-- START OF RECORDED INFORMATION --

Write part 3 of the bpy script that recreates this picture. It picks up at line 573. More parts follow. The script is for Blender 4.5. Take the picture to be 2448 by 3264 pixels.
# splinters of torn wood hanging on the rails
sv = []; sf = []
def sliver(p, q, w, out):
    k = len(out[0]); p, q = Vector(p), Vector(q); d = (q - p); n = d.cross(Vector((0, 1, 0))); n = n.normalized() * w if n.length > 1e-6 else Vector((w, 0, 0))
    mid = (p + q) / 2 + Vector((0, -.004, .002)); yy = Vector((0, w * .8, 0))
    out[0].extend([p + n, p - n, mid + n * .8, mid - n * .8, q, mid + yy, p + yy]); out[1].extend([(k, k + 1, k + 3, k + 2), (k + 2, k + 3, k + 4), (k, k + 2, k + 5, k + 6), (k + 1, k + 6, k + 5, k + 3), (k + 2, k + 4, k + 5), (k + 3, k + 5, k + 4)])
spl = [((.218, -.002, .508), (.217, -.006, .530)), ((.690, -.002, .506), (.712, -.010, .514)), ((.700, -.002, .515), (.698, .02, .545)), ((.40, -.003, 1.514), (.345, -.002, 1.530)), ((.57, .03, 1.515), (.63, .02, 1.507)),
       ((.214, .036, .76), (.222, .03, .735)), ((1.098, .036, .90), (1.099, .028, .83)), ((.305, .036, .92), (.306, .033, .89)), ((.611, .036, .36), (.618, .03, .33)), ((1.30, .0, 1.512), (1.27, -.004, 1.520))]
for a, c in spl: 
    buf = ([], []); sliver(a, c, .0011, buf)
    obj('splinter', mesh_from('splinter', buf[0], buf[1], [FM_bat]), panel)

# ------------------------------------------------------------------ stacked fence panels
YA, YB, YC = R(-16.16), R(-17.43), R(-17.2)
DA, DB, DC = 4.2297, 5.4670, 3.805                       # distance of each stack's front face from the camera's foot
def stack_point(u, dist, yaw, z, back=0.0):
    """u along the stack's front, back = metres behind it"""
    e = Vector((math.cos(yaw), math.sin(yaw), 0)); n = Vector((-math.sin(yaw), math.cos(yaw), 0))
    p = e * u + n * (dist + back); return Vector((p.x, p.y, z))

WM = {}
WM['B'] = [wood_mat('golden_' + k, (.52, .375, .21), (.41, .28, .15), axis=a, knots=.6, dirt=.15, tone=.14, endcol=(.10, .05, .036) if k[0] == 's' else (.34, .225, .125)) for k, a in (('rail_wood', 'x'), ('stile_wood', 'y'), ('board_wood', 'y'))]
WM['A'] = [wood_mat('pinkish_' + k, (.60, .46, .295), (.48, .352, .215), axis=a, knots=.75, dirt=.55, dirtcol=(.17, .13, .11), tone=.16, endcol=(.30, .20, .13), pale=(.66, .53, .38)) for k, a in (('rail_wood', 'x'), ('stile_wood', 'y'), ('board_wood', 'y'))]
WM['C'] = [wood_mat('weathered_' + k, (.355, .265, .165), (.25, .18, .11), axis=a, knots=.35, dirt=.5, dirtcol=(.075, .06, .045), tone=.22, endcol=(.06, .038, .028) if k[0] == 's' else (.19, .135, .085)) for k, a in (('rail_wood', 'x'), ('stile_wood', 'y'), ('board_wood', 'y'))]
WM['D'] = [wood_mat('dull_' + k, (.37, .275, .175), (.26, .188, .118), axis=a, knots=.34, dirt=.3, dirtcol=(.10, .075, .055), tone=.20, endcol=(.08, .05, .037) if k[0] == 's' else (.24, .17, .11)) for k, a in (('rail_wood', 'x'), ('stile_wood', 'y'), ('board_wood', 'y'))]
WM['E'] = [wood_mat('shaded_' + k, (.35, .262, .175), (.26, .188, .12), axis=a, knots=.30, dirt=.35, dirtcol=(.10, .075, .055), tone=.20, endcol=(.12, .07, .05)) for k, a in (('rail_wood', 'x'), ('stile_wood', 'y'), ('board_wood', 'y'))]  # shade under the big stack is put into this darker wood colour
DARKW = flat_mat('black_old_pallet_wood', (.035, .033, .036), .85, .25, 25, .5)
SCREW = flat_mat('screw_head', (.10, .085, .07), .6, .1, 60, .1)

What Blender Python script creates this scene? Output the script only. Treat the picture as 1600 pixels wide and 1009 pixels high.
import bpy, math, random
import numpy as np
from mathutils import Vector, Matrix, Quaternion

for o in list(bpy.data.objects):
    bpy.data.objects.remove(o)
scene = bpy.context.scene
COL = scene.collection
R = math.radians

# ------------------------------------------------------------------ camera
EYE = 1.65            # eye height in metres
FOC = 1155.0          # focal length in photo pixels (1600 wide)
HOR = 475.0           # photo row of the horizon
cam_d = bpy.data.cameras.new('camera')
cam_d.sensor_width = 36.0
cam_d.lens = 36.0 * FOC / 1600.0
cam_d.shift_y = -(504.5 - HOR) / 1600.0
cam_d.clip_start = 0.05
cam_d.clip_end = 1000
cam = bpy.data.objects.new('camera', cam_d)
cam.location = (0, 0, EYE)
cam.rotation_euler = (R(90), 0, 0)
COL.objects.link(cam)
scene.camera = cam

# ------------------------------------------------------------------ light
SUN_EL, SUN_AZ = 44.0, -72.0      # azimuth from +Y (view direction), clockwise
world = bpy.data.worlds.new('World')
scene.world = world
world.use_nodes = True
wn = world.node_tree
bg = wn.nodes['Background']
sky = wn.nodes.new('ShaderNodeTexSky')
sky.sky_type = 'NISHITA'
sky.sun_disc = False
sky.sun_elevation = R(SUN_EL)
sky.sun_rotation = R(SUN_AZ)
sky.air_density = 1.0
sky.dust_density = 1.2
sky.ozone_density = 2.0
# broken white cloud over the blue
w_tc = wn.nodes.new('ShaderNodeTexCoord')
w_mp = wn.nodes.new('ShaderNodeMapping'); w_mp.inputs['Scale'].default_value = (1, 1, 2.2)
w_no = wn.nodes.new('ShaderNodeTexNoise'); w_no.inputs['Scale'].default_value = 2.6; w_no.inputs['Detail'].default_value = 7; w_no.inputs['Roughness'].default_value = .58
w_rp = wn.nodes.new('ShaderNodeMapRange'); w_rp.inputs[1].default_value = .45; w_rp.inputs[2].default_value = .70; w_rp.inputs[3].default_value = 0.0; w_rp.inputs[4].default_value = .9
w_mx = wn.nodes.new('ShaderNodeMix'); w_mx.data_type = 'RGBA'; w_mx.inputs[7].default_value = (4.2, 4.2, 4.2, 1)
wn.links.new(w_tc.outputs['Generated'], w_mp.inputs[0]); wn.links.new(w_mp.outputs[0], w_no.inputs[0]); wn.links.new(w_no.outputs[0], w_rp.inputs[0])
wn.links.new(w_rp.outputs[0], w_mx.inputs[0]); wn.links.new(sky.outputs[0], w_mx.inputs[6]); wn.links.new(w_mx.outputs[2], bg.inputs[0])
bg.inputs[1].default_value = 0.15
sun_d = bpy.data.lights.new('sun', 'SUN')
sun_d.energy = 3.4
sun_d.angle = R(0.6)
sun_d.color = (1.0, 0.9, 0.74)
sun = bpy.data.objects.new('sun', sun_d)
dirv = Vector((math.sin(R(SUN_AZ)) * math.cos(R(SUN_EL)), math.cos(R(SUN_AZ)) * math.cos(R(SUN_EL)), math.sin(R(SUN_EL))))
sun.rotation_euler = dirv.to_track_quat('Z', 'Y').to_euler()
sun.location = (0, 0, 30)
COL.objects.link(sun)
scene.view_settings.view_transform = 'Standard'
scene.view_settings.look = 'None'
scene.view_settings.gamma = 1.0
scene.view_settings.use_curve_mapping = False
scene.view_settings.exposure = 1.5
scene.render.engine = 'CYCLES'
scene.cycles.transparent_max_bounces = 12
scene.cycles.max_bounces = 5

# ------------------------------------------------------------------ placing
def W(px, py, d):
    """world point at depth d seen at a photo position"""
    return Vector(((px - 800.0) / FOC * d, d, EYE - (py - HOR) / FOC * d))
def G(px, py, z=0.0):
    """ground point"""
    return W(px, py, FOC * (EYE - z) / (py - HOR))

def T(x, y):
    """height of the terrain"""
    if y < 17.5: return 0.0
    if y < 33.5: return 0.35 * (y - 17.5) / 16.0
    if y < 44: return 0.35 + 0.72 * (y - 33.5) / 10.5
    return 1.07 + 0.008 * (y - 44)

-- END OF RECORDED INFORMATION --

Quote word for word the lines from the line holding "WM['B'] = [wood_mat('golden_'" through the line holding "WM['A'] = [wood_mat('pinkish_'"; include both of those lines and add nothing.

SOLUTION TO THE PROBLEM
WM['B'] = [wood_mat('golden_' + k, (.52, .375, .21), (.41, .28, .15), axis=a, knots=.6, dirt=.15, tone=.14, endcol=(.10, .05, .036) if k[0] == 's' else (.34, .225, .125)) for k, a in (('rail_wood', 'x'), ('stile_wood', 'y'), ('board_wood', 'y'))]
WM['A'] = [wood_mat('pinkish_' + k, (.60, .46, .295), (.48, .352, .215), axis=a, knots=.75, dirt=.55, dirtcol=(.17, .13, .11), tone=.16, endcol=(.30, .20, .13), pale=(.66, .53, .38)) for k, a in (('rail_wood', 'x'), ('stile_wood', 'y'), ('board_wood', 'y'))]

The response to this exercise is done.